Ahead of the Centre’s seventh round of meeting with protesting farmers over the three farm laws on Monday, Union minister of state (MoS) for agriculture Kailash Choudhary said on Saturday a solution would come up during the talks and that the ongoing stir would end. Choudhary said the laws, which were passed in September last year, are for the farmers, who have been protesting against the reforms for over a month camping at several border points near Delhi and surrounding areas.

“I am confident that in the next round of talks with farmers, a solution will be reached and the ongoing protest will come to an end. The three farm bills are in favour of farmers. They used to demand to get rid of the middleman and sell their produce at a rate of their choice,” the minister was quoted as saying by news agency ANI.

Choudhary also talked about the issue of contract farming in the farm reforms. “In the new bill, there can’t be an investigation against a farmer even if he is at fault. It also states there won’t be any agreement regarding the land of the farmer. The bill is favourable for farmers and the PM wants them to become ‘atmanirbhar’,” he said.

 

The first five rounds of talks held between protesters and the government did not yield any solution. On December 30, the farmers’ unions decided to meet the ministers for the sixth time. However, the government only agreed to address two of the four issues raised by farmers, which were sparing heavy fines for stubble burning and continuing the current mechanism of giving subsidised power for agricultural use. Till now, there has been no final call on whether the reforms should be removed.

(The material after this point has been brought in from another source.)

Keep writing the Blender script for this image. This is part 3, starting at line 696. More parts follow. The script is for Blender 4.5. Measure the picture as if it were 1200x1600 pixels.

Union agriculture minister Narendra Singh Tomar had also said on Friday that the government was hopeful of a positive outcome during the January 4 (Monday) meeting but withheld a prediction whether it would be the final round of talks with the protesters. “I cannot say for sure now. I am not an astrologer. I am hopeful that whatever decision would be arrived at (in the meeting) will be in the interest of the country and of the farmers,” Tomar had said.

On the other hand, representatives of farmers’ unions warned that they would intensify their agitation and take it to every corner of the country if the Centre fails to resolve their main issues of the repeal of the reforms and facilitating a legal guarantee for the Minimum Support Price (MSP) during the interaction. “If the January 4 meeting with the government fails to end the deadlock, we will announce dates for shutting all malls, petrol pumps in Haryana,” a farmer leader said.

The unions have further warned of a tractor march on January 6 from the protest site to the Kundli–Manesar–Palwal (KMP) Expressway and farmers protesting at the Shahjahanpur on the Haryana-Rajasthan border will be told to move towards the national capital.